Two things of interest from the graphs, if someone would care to address :
1) Why have the Alaskan glaciers grown this past season, whereas they did not back in 1999 ? Or did they, and it went undocumented or unreported ?
2) From the Vostok Ice Core Graph, it appears that climate and ice ages are predominantly governed by the amount of atmospheric dust. Is it documented whether the dust was volcanic in origin, or surface – from the huge Asian and African deserts, kicked up by atmospheric wind patterns ? Any correlations with significant asteroid impacts ?

May 14, 2009 6:46 am

steve
Glad you enjoyed the newspaper article.
You responded to a post from Flanagan with a link to:
Dr. Walt Meier from NSIDC wrote this on WUWT a few months ago.
http://wattsupwiththat.com/2008/09/21/nsidc-s-dr-walt-meier-answers-10-questions/
This shows a map with dots whereby some temperatures are warmer than 70 years ago-some the same.

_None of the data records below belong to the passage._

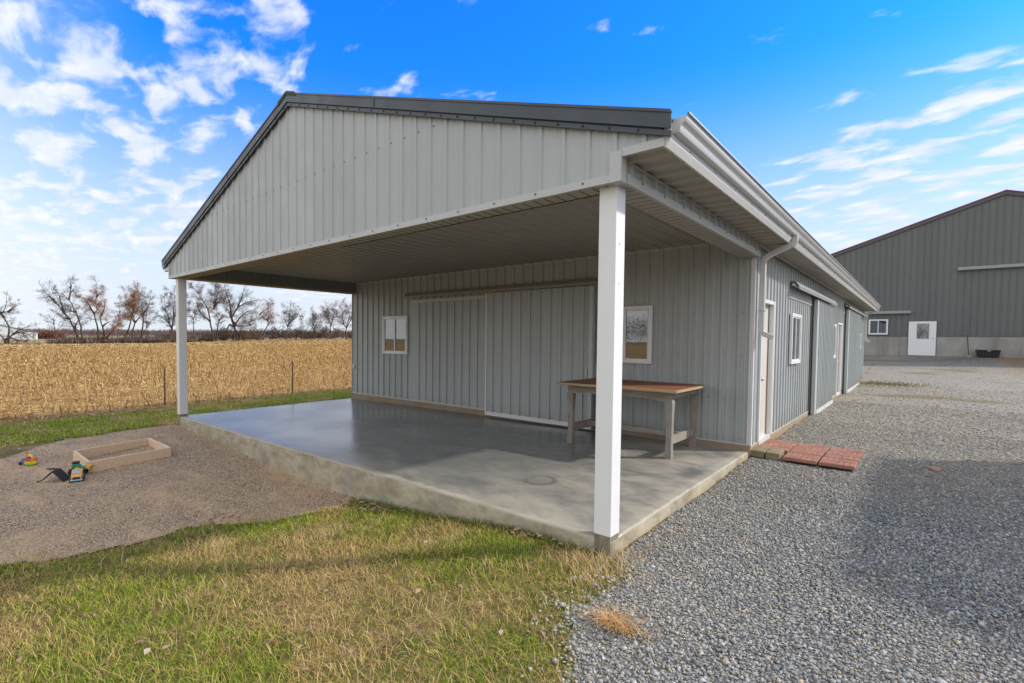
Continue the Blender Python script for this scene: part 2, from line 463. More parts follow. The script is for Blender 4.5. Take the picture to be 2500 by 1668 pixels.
def fbm(x, y, s, o=4, seed=0):
    v = 0; a = .5; tot = 0
    for i in range(o):
        v = v + a * vnoise(x * s, y * s, seed + i * 17); tot += a; a *= .5; s *= 2.03
    return v / tot
def gz(x, y, micro=True):
    x = np.atleast_1d(np.asarray(x, float)); y = np.atleast_1d(np.asarray(y, float))
    sh = x.shape; x = x.ravel(); y = y.ravel(); out = np.empty(len(x))
    xc = np.clip(x, -150, 70); yc = np.clip(y, -70, 130)
    for i in range(0, len(x), 20000):
        a = xc[i:i + 20000]; b = yc[i:i + 20000]
        d2 = (a[:, None] - ctl[None, :, 0]) ** 2 + (b[:, None] - ctl[None, :, 1]) ** 2
        out[i:i + 20000] = _k(d2) @ W[:-3] + W[-3] + W[-2] * a + W[-1] * b
    r = np.hypot(x - 0, y - 0)
    far = np.clip((np.maximum(np.maximum(-150 - x, x - 70), np.maximum(-70 - y, y - 130))) / 200., 0, 1)
    out = out * (1 - far) + 1.2 * far
    if micro:
        near = np.clip(1 - r / 40, 0, 1)
        out = out + near * ((fbm(x, y, 1.1, 3, 5) - .5) * .05 + (fbm(x, y, 5., 2, 9) - .5) * .018) * np.clip(np.minimum(np.abs(y), 2) * .9 + .15, 0, 1)
    return out.reshape(sh)

def poly_in(x, y, P):
    P = np.asarray(P, float); ins = np.zeros(x.shape, bool); n = len(P)
    for i in range(n):
        x0, y0 = P[i]; x1, y1 = P[(i + 1) % n]
        c = ((y0 > y) != (y1 > y)) & (x < (x1 - x0) * (y - y0) / (y1 - y0 + 1e-12) + x0)
        ins ^= c
    return ins
DRIVE = [(0.03, 40), (.03, .3), (.06, .16), (.22, -.17), (.2, -.54), (.17, -.85), (.24, -1.14), (.50, -1.38), (.6, -2.4), (.75, -4), (1.2, -7), (2, -12), (16, -12), (16, 40)]
DRIVE2 = [(.03, 23.1), (.03, 40), (-9, 40), (-9, 34), (-3, 24)]
PAD = [(-10.02, .02), (-10.12, -.77), (-9.95, -1.8), (-9.1, -2.7), (-8.6, -3.6), (-8.2, -5.5), (-5.6, -5.4), (-4.7, -3.9), (-4.3, -3.05), (-4.02, -2.5), (-3.88, -2.1), (-3.82, -1.55), (-3.56, -1.13), (-3.4, -.7), (-3.2, -.28), (-3.5, -.1), (-3.6, .02)]
def wob(x, y, a=.16, s=2.2):
    return (fbm(x, y, s, 3, 31) - .5) * a * 2, (fbm(x, y, s, 3, 47) - .5) * a * 2
def in_drive(x, y):
    a, b = wob(x, y); return poly_in(x + a * (y < .2), y + b * (y < .2), DRIVE) | poly_in(x + a, y + b, DRIVE2)
def in_pad(x, y):
    a, b = wob(x, y, .2); return poly_in(x + a, y + np.minimum(b, 0) , PAD)
def field_edge(y):
    return -12.75 - .12 * (y - .6) * (y > .6) * .5 + .35 * np.minimum(y - .6, 0) * -.25
def in_field(x, y):
    a, b = wob(x, y, .25); return x + a < field_edge(y)
def in_house(x, y):
    return ((x > -9.93) & (x < .03) & (y > -.03) & (y < 23.1))

def sheet(name, xs, ys, mat, fn=None, dz=0., kind='structure'):
    X, Y = np.meshgrid(xs, ys); Z = gz(X, Y) + dz
    ny, nx = X.shape
    idx = np.arange(nx * ny).reshape(ny, nx)
    F = np.stack([idx[:-1, :-1], idx[:-1, 1:], idx[1:, 1:], idx[1:, :-1]], -1).reshape(-1, 4)
    V = np.stack([X, Y, Z], -1).reshape(-1, 3)
    if fn is not None:
        c = V[F].mean(1); F = F[fn(c[:, 0], c[:, 1])]
        u, inv = np.unique(F, return_inverse=True); V = V[u]; F = inv.reshape(F.shape)
    o = np_mesh(name, V, F, mat, smooth=True)
    return tag(o, kind=kind)
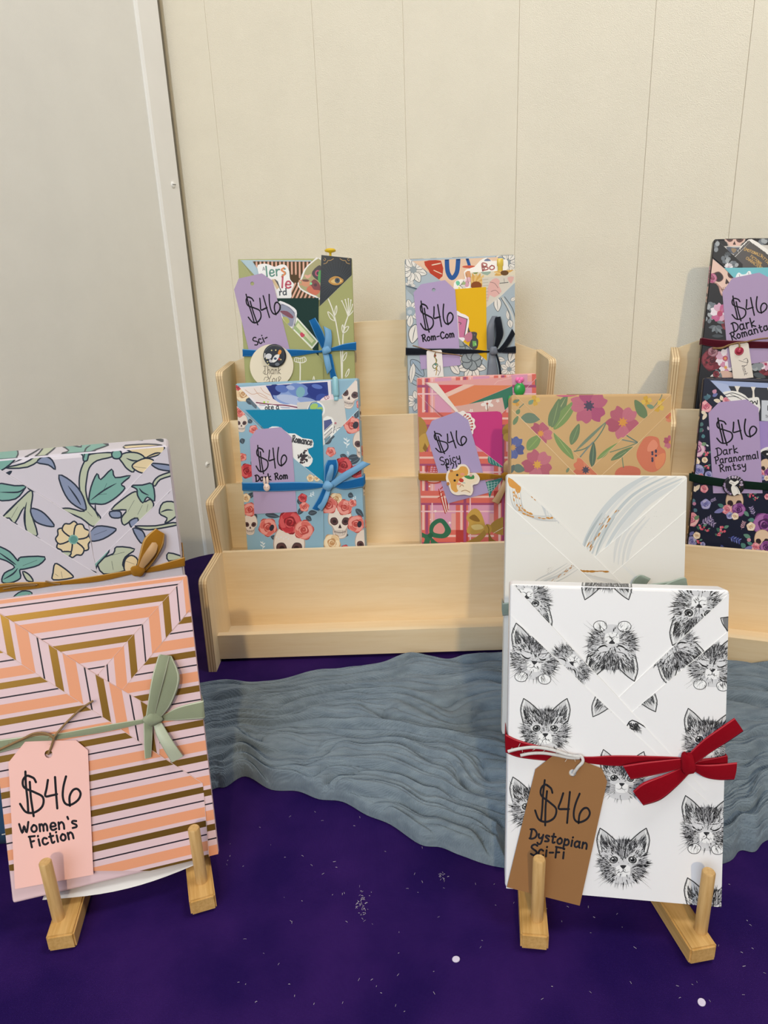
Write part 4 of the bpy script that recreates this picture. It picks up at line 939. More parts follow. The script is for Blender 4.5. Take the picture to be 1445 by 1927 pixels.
for k in range(9): b.dot((0.1+0.14*math.cos(k*2.1), 0.05+0.32*math.sin(k*1.7)), 0.07, '33304a', 7)
b = a.loc(1290, 450, 55); blossom(b, PKF, 5, 'd08a3a', 1); a.poly([(870, 690), (900, 645), (980, 628), (1055, 650), (1060, 700), (1000, 730), (900, 730)], CR[2], 3)
a.stroke([(925, 560), (935, 640)], 8, '6d7d60'); blossom(a.loc(1290, 265, 40), CR, 5, 'd08a3a', 1)
Kb.panel(cp('K', (1310, 198), (1040, 460), (780, 690), (620, 830), (620, 1400), (1310, 1400)), a, 0.0006, (0, 1, 2), fold='e0c49c')
a = Art('K'); leafat(a, (160, 270), (310, 270), 75, '5f7560'); leafat(a, (410, 375), (560, 580), 70, G2, '93a86a'); blossom(a.loc(310, 385, 92, 30), PKF, 5, 'd08a3a', 0.9)
a.stroke([(150, 190), (200, 140), (210, 90)], 7, '5f7560'); blossom(a.loc(125, 150, 32), ['c28a30', 'd09a40'], 4, 'b07a2a', 1); leafat(a, (100, 150), (150, 130), 24, '5f7560'); leafat(a, (130, 240), (150, 200), 30, '5f7a55')
blossom(a.loc(650, 660, 105, 0), CR, 5, '3f3a4e', 0.1)
Kb.panel(cp('K', (90, 60), (120, 95), (300, 270), (560, 520), (700, 655), (900, 850), (760, 850), (560, 680), (160, 270), (70, 185)), a, 0.0009, (1, 2, 3, 4, 6, 7, 8), fold='e0c49c')
a = Art('K'); leafat(a, (210, 510), (310, 395), 80, G2, '88a058'); blossom(a.loc(285, 620, 118, 0), PKF, 5, 'd0963a', 0.5); b = a.loc(100, 490, 92); blossom(b, ['3f4780', '4a5590', '7f85a8'], 5, 'b98a4a', 0.3)
leafat(a, (100, 640), (190, 660), 60, '566b60'); leafat(a, (505, 680), (525, 640), 20, '6d7d60'); leafat(a, (105, 320), (140, 250), 30, '5f7a55'); leafat(a, (70, 690), (110, 620), 40, '4a5a58')
for k, (X_, Y_) in enumerate(((220, 860), (560, 900), (900, 870), (1180, 900), (380, 1080), (740, 1110), (1080, 1090), (200, 1240))):
    blossom(a.loc(X_, Y_, 95, k*25), (PKF, CR, MG)[k % 3], 5, 'd0963a', k*0.4); leafat(a, (X_+90, Y_+60), (X_+190, Y_+130), 56, (G1, G2, G3)[k % 3], '88a058'); leafat(a, (X_-80, Y_+70), (X_-150, Y_+150), 44, G2)
Kb.panel(cp('K', (65, 178), (160, 270), (560, 680), (760, 860), (760, 1400), (65, 1400)), a, 0.0012, (0, 1, 2), fold='e0c49c')
Kb.finish()
# ================================================================== leaf floral book (left)
Lb = Book('wrapped_book', 'lavender-white wrapped book with teal leaves and cream flowers behind the striped book', (-.2761, .6207, .0643, 15.5, 3.1, -0.8), .1650, .2251, .045, 'd8d0da', bev=0.0045)
TL, BL, PG, CM, DK = '7fb0a6', '8b96b4', 'c2c9b0', 'ecd6ac', '2b3444'
def sh(a, fill, *pts, n=3, line=True, w=9.5): a.blob(list(pts), fill, DK if line else None, w, n)
def ln(a, *pts, w=10): a.stroke(list(pts), w, DK, 4, 2)
a = Art('A')
sh(a, PG, (560, 245), (690, 236), (690, 262), (600, 285), (552, 330), (536, 400), (530, 470), (548, 545), (585, 590), (625, 650), (575, 692), (500, 640), (380, 588), (430, 580), (520, 598), (505, 530), (490, 440), (495, 360), (522, 290))
sh(a, TL, (358, 178), (430, 186), (502, 200), (494, 162), (570, 162), (672, 150), (640, 180), (672, 188), (560, 232), (540, 282), (515, 285), (500, 242), (378, 244), (425, 222)); ln(a, (520, 270), (528, 215), (560, 190))
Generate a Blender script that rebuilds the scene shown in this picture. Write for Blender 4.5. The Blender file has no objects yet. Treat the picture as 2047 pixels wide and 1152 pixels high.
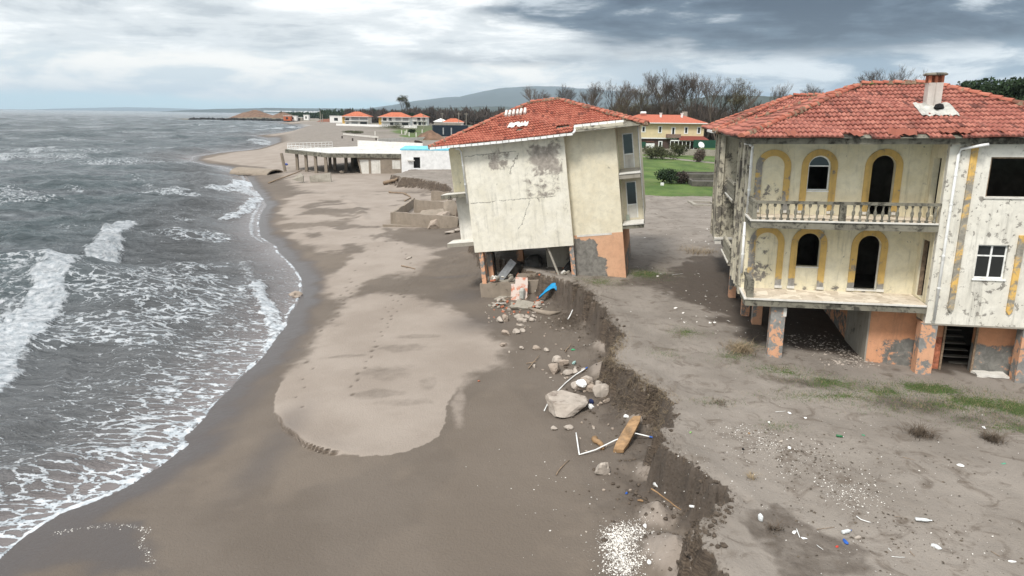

As a Brit I trend to think of Alaska as cold-with some parts very cold
so I was intrigued to compare this map with
http://wattsupwiththat.com/2009/05/13/90-of-the-last-million-years-the-normal-state-of-the-earths-climate-has-been-an-ice-age/
So the warm South West of england seems to shatre something with most of Alaska-it didnt glaciate during the last ice age. In other words some parts of Alaska are historicaly and currently warmer than intuition might indicate.
Have you-or anyone-an explanation for this? Height? Affect from a current? Micro climate?